**Task directions**
Return the whole listing, keeping every character the same.
──────────
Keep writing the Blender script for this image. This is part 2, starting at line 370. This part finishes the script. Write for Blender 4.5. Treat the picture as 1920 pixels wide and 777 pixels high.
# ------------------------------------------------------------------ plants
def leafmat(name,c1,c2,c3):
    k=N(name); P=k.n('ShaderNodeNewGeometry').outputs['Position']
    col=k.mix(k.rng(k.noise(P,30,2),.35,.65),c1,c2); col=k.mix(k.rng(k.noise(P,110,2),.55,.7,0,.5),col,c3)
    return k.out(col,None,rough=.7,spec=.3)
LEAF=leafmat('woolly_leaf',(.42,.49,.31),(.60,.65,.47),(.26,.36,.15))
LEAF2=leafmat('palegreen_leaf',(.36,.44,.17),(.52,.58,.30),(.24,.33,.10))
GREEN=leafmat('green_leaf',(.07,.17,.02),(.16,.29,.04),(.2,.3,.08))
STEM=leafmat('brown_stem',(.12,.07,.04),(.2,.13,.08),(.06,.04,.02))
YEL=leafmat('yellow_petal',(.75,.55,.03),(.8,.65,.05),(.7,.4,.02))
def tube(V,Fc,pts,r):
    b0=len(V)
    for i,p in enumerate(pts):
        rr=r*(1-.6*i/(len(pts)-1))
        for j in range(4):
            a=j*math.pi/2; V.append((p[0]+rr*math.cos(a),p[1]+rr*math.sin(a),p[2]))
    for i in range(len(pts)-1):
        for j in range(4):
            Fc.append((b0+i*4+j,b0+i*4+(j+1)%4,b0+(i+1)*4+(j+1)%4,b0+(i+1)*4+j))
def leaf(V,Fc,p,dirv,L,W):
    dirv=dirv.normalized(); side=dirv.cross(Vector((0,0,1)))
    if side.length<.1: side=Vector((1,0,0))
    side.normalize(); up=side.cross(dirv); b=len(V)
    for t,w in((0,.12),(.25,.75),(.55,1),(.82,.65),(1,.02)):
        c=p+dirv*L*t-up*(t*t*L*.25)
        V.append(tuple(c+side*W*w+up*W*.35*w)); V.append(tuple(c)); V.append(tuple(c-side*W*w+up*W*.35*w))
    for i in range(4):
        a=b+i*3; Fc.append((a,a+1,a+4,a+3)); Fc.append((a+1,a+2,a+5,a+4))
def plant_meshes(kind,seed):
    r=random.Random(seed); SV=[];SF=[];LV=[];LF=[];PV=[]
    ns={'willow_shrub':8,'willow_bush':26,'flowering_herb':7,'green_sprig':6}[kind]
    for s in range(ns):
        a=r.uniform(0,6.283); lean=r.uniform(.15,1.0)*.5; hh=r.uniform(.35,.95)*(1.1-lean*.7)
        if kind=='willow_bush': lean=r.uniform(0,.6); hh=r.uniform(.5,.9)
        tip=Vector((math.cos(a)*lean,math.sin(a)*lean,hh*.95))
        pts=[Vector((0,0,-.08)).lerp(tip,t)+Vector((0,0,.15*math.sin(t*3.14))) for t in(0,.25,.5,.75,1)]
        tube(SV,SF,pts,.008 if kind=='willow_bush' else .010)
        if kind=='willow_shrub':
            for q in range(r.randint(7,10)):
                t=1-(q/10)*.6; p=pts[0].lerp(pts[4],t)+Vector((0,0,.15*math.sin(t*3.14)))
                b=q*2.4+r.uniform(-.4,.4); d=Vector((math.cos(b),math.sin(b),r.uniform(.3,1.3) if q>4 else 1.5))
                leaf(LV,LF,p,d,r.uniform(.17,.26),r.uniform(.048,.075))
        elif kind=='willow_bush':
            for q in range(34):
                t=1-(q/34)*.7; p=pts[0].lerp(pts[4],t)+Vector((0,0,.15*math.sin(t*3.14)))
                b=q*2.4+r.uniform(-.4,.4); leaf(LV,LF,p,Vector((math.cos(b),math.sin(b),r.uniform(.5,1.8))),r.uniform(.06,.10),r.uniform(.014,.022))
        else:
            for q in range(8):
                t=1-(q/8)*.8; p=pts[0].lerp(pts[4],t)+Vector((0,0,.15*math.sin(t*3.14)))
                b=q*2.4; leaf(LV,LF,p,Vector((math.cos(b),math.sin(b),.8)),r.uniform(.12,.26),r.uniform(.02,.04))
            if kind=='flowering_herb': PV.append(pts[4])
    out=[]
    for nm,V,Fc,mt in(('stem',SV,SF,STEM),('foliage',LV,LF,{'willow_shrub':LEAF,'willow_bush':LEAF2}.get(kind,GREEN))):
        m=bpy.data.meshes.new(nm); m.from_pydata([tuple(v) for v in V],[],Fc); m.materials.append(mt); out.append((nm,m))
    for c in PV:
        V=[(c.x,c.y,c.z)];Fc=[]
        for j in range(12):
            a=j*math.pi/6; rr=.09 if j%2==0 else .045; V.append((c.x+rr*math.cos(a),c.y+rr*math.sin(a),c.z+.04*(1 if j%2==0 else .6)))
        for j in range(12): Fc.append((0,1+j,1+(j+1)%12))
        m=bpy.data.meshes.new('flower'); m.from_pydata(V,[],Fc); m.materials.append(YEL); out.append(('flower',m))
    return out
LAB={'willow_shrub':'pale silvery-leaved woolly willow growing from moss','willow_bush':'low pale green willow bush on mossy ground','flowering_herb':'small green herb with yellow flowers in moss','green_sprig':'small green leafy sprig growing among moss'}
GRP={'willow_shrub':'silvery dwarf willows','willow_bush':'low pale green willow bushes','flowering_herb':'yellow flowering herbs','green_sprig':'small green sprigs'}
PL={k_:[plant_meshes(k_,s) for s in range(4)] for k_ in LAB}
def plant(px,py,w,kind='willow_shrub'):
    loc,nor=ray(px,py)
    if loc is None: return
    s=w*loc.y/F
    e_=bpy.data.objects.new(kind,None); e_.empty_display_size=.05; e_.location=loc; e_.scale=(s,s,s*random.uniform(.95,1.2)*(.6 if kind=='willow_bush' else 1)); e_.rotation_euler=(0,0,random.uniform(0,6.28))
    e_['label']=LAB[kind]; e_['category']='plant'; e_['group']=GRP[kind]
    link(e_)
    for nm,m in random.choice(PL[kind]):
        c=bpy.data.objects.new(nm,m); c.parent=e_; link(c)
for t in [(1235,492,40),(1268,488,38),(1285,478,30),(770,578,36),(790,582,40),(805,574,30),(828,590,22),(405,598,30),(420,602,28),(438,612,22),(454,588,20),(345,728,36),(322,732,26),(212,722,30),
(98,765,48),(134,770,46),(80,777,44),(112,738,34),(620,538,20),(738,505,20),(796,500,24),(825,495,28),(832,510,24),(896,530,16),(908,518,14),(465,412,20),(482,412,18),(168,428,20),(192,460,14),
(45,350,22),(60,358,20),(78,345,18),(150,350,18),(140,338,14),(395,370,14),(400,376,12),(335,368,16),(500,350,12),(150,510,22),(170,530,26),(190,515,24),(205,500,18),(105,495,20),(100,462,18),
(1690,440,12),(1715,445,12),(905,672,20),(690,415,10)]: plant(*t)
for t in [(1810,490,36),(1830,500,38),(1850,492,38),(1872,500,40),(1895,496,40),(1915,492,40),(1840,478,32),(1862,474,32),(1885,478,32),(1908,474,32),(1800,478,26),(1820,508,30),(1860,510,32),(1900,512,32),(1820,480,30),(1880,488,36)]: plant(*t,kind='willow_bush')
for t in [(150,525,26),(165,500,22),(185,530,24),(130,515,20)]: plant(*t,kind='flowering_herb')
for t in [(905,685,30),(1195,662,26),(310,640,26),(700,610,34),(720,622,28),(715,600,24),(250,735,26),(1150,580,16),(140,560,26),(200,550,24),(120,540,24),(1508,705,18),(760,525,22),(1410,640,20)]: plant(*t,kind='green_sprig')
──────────
**Exercise result**
Keep writing the Blender script for this image. This is part 2, starting at line 370. This part finishes the script. Write for Blender 4.5. Treat the picture as 1920 pixels wide and 777 pixels high.
# ------------------------------------------------------------------ plants
def leafmat(name,c1,c2,c3):
    k=N(name); P=k.n('ShaderNodeNewGeometry').outputs['Position']
    col=k.mix(k.rng(k.noise(P,30,2),.35,.65),c1,c2); col=k.mix(k.rng(k.noise(P,110,2),.55,.7,0,.5),col,c3)
    return k.out(col,None,rough=.7,spec=.3)
LEAF=leafmat('woolly_leaf',(.42,.49,.31),(.60,.65,.47),(.26,.36,.15))
LEAF2=leafmat('palegreen_leaf',(.36,.44,.17),(.52,.58,.30),(.24,.33,.10))
GREEN=leafmat('green_leaf',(.07,.17,.02),(.16,.29,.04),(.2,.3,.08))
STEM=leafmat('brown_stem',(.12,.07,.04),(.2,.13,.08),(.06,.04,.02))
YEL=leafmat('yellow_petal',(.75,.55,.03),(.8,.65,.05),(.7,.4,.02))
def tube(V,Fc,pts,r):
    b0=len(V)
    for i,p in enumerate(pts):
        rr=r*(1-.6*i/(len(pts)-1))
        for j in range(4):
            a=j*math.pi/2; V.append((p[0]+rr*math.cos(a),p[1]+rr*math.sin(a),p[2]))
    for i in range(len(pts)-1):
        for j in range(4):
            Fc.append((b0+i*4+j,b0+i*4+(j+1)%4,b0+(i+1)*4+(j+1)%4,b0+(i+1)*4+j))
def leaf(V,Fc,p,dirv,L,W):
    dirv=dirv.normalized(); side=dirv.cross(Vector((0,0,1)))
    if side.length<.1: side=Vector((1,0,0))
    side.normalize(); up=side.cross(dirv); b=len(V)
    for t,w in((0,.12),(.25,.75),(.55,1),(.82,.65),(1,.02)):
        c=p+dirv*L*t-up*(t*t*L*.25)
        V.append(tuple(c+side*W*w+up*W*.35*w)); V.append(tuple(c)); V.append(tuple(c-side*W*w+up*W*.35*w))
    for i in range(4):
        a=b+i*3; Fc.append((a,a+1,a+4,a+3)); Fc.append((a+1,a+2,a+5,a+4))
def plant_meshes(kind,seed):
    r=random.Random(seed); SV=[];SF=[];LV=[];LF=[];PV=[]
    ns={'willow_shrub':8,'willow_bush':26,'flowering_herb':7,'green_sprig':6}[kind]
    for s in range(ns):
        a=r.uniform(0,6.283); lean=r.uniform(.15,1.0)*.5; hh=r.uniform(.35,.95)*(1.1-lean*.7)
        if kind=='willow_bush': lean=r.uniform(0,.6); hh=r.uniform(.5,.9)
        tip=Vector((math.cos(a)*lean,math.sin(a)*lean,hh*.95))
        pts=[Vector((0,0,-.08)).lerp(tip,t)+Vector((0,0,.15*math.sin(t*3.14))) for t in(0,.25,.5,.75,1)]
        tube(SV,SF,pts,.008 if kind=='willow_bush' else .010)
        if kind=='willow_shrub':
            for q in range(r.randint(7,10)):
                t=1-(q/10)*.6; p=pts[0].lerp(pts[4],t)+Vector((0,0,.15*math.sin(t*3.14)))
                b=q*2.4+r.uniform(-.4,.4); d=Vector((math.cos(b),math.sin(b),r.uniform(.3,1.3) if q>4 else 1.5))
                leaf(LV,LF,p,d,r.uniform(.17,.26),r.uniform(.048,.075))
        elif kind=='willow_bush':
            for q in range(34):
                t=1-(q/34)*.7; p=pts[0].lerp(pts[4],t)+Vector((0,0,.15*math.sin(t*3.14)))
                b=q*2.4+r.uniform(-.4,.4); leaf(LV,LF,p,Vector((math.cos(b),math.sin(b),r.uniform(.5,1.8))),r.uniform(.06,.10),r.uniform(.014,.022))
        else:
            for q in range(8):
                t=1-(q/8)*.8; p=pts[0].lerp(pts[4],t)+Vector((0,0,.15*math.sin(t*3.14)))
                b=q*2.4; leaf(LV,LF,p,Vector((math.cos(b),math.sin(b),.8)),r.uniform(.12,.26),r.uniform(.02,.04))
            if kind=='flowering_herb': PV.append(pts[4])
    out=[]
    for nm,V,Fc,mt in(('stem',SV,SF,STEM),('foliage',LV,LF,{'willow_shrub':LEAF,'willow_bush':LEAF2}.get(kind,GREEN))):
        m=bpy.data.meshes.new(nm); m.from_pydata([tuple(v) for v in V],[],Fc); m.materials.append(mt); out.append((nm,m))
    for c in PV:
        V=[(c.x,c.y,c.z)];Fc=[]
        for j in range(12):
            a=j*math.pi/6; rr=.09 if j%2==0 else .045; V.append((c.x+rr*math.cos(a),c.y+rr*math.sin(a),c.z+.04*(1 if j%2==0 else .6)))
        for j in range(12): Fc.append((0,1+j,1+(j+1)%12))
        m=bpy.data.meshes.new('flower'); m.from_pydata(V,[],Fc); m.materials.append(YEL); out.append(('flower',m))
    return out
LAB={'willow_shrub':'pale silvery-leaved woolly willow growing from moss','willow_bush':'low pale green willow bush on mossy ground','flowering_herb':'small green herb with yellow flowers in moss','green_sprig':'small green leafy sprig growing among moss'}
GRP={'willow_shrub':'silvery dwarf willows','willow_bush':'low pale green willow bushes','flowering_herb':'yellow flowering herbs','green_sprig':'small green sprigs'}
PL={k_:[plant_meshes(k_,s) for s in range(4)] for k_ in LAB}
def plant(px,py,w,kind='willow_shrub'):
    loc,nor=ray(px,py)
    if loc is None: return
    s=w*loc.y/F
    e_=bpy.data.objects.new(kind,None); e_.empty_display_size=.05; e_.location=loc; e_.scale=(s,s,s*random.uniform(.95,1.2)*(.6 if kind=='willow_bush' else 1)); e_.rotation_euler=(0,0,random.uniform(0,6.28))
    e_['label']=LAB[kind]; e_['category']='plant'; e_['group']=GRP[kind]
    link(e_)
    for nm,m in random.choice(PL[kind]):
        c=bpy.data.objects.new(nm,m); c.parent=e_; link(c)
for t in [(1235,492,40),(1268,488,38),(1285,478,30),(770,578,36),(790,582,40),(805,574,30),(828,590,22),(405,598,30),(420,602,28),(438,612,22),(454,588,20),(345,728,36),(322,732,26),(212,722,30),
(98,765,48),(134,770,46),(80,777,44),(112,738,34),(620,538,20),(738,505,20),(796,500,24),(825,495,28),(832,510,24),(896,530,16),(908,518,14),(465,412,20),(482,412,18),(168,428,20),(192,460,14),
(45,350,22),(60,358,20),(78,345,18),(150,350,18),(140,338,14),(395,370,14),(400,376,12),(335,368,16),(500,350,12),(150,510,22),(170,530,26),(190,515,24),(205,500,18),(105,495,20),(100,462,18),
(1690,440,12),(1715,445,12),(905,672,20),(690,415,10)]: plant(*t)
for t in [(1810,490,36),(1830,500,38),(1850,492,38),(1872,500,40),(1895,496,40),(1915,492,40),(1840,478,32),(1862,474,32),(1885,478,32),(1908,474,32),(1800,478,26),(1820,508,30),(1860,510,32),(1900,512,32),(1820,480,30),(1880,488,36)]: plant(*t,kind='willow_bush')
for t in [(150,525,26),(165,500,22),(185,530,24),(130,515,20)]: plant(*t,kind='flowering_herb')
for t in [(905,685,30),(1195,662,26),(310,640,26),(700,610,34),(720,622,28),(715,600,24),(250,735,26),(1150,580,16),(140,560,26),(200,550,24),(120,540,24),(1508,705,18),(760,525,22),(1410,640,20)]: plant(*t,kind='green_sprig')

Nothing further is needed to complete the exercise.